**WHAT THIS TASK INVOLVES**
Your task is to return the span of lines beginning at the one with "(.235, .115, .082)), bump=(30, .05))" and ending at the last line of the data, exactly as it stands.

Begin COLLECTED MATERIAL

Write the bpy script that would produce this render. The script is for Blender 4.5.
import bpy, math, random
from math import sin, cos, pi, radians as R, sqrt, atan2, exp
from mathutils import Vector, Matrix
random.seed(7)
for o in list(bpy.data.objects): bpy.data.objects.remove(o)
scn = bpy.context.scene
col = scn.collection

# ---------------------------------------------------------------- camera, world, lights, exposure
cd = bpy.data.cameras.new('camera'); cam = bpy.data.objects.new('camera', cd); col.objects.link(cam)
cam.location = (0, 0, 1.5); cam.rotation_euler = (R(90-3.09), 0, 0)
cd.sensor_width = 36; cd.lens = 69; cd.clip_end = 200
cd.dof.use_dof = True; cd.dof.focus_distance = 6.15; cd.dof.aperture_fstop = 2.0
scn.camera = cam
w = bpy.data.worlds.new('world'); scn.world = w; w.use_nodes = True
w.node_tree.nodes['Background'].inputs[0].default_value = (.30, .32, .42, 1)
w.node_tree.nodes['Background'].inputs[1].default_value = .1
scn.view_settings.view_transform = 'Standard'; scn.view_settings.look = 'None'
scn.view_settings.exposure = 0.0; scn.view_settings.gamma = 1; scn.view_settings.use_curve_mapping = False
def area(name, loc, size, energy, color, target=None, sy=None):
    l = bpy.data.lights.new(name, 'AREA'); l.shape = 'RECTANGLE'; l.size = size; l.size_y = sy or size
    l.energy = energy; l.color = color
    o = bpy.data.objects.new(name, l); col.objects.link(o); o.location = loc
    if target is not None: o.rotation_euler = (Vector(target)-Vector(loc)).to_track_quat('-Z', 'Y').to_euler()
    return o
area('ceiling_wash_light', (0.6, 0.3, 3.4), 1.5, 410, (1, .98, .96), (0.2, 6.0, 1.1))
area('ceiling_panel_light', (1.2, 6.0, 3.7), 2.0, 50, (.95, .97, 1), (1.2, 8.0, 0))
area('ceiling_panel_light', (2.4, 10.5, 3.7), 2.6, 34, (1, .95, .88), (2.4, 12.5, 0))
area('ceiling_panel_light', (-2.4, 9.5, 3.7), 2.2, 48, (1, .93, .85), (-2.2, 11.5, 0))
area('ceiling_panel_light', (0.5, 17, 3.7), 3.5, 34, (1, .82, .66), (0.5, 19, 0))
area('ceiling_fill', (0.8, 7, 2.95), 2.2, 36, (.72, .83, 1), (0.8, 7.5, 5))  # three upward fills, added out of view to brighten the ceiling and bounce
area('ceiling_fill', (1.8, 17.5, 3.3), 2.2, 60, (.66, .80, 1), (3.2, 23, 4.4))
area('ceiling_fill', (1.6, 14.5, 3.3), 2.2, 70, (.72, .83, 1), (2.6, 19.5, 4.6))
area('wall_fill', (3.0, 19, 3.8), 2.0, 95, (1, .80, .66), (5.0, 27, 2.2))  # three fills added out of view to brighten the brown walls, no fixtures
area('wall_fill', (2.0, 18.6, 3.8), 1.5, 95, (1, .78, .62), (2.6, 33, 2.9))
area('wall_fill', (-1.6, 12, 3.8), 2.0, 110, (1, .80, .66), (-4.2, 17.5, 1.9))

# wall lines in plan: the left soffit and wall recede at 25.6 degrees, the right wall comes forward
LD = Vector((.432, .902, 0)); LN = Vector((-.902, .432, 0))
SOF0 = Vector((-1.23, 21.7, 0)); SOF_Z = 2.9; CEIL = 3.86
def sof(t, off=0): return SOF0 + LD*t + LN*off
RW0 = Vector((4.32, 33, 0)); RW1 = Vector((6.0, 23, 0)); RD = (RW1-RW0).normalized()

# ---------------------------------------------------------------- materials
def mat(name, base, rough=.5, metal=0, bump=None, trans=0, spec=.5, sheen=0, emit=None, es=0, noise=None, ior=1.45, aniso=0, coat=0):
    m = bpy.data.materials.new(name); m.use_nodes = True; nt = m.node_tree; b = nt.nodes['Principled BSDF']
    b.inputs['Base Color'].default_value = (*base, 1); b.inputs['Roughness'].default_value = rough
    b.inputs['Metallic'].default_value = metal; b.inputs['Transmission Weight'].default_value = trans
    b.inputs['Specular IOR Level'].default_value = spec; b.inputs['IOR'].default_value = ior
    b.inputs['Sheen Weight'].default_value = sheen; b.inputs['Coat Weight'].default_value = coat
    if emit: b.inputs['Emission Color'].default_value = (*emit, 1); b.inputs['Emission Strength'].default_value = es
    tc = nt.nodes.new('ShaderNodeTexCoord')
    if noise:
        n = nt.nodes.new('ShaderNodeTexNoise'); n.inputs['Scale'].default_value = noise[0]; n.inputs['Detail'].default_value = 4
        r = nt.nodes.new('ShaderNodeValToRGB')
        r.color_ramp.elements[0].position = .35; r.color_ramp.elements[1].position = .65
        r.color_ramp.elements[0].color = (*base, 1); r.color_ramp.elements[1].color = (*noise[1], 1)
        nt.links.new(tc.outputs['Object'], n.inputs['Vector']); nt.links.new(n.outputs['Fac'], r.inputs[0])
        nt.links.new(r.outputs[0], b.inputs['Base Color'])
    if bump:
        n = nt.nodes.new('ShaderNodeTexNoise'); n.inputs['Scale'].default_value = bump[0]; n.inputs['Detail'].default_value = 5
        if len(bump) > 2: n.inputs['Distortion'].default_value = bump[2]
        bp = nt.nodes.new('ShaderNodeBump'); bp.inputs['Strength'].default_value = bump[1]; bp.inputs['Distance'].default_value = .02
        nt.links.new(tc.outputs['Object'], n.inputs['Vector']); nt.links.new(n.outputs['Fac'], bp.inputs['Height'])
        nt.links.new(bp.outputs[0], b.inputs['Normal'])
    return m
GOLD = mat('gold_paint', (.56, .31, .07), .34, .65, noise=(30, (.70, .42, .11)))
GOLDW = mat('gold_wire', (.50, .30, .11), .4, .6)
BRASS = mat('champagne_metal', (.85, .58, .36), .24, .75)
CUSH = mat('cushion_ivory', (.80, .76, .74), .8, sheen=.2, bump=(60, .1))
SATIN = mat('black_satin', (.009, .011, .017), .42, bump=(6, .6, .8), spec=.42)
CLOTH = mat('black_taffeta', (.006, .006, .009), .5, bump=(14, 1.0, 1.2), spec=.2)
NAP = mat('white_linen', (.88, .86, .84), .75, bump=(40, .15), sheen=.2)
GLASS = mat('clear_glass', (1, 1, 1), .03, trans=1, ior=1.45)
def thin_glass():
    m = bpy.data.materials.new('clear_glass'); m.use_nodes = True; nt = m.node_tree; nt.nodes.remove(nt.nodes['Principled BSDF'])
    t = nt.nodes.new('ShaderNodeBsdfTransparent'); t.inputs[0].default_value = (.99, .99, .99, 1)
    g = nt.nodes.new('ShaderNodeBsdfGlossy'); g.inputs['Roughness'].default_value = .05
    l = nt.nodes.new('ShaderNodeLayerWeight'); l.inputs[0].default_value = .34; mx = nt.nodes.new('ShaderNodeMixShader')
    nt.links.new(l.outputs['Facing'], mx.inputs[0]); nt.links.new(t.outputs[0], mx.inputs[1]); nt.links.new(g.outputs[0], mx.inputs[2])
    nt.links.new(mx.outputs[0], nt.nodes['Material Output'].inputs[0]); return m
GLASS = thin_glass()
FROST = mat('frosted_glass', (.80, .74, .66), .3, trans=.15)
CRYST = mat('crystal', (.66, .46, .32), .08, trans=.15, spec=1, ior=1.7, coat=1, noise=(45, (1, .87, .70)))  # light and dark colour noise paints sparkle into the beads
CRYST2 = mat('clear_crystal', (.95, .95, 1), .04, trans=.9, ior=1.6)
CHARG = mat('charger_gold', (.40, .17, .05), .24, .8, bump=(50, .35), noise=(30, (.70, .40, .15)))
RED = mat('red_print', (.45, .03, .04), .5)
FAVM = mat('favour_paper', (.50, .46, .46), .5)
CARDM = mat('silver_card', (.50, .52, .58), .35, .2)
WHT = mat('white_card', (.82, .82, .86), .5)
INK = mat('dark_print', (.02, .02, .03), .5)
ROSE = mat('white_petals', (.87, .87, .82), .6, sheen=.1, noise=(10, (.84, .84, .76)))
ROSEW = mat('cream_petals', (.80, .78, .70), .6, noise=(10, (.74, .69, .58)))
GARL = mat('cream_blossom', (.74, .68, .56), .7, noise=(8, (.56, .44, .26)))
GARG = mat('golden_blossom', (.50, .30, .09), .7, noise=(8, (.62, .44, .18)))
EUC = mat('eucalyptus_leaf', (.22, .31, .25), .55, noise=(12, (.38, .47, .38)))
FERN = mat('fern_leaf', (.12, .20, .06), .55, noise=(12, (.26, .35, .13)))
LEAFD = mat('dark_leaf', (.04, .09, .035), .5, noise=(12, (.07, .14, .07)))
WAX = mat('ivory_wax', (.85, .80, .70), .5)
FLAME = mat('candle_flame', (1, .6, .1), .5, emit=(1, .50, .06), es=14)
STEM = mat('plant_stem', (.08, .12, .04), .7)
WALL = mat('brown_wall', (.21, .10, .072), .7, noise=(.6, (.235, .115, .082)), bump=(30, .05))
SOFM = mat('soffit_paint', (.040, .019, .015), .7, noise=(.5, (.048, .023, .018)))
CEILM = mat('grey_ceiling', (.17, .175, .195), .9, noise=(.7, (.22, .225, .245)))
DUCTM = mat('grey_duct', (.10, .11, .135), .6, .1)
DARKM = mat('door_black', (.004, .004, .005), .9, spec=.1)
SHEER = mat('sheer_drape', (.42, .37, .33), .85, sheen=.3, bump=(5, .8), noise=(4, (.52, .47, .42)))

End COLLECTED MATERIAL

**EXERCISE RESULT**
WALL = mat('brown_wall', (.21, .10, .072), .7, noise=(.6, (.235, .115, .082)), bump=(30, .05))
SOFM = mat('soffit_paint', (.040, .019, .015), .7, noise=(.5, (.048, .023, .018)))
CEILM = mat('grey_ceiling', (.17, .175, .195), .9, noise=(.7, (.22, .225, .245)))
DUCTM = mat('grey_duct', (.10, .11, .135), .6, .1)
DARKM = mat('door_black', (.004, .004, .005), .9, spec=.1)
SHEER = mat('sheer_drape', (.42, .37, .33), .85, sheen=.3, bump=(5, .8), noise=(4, (.52, .47, .42)))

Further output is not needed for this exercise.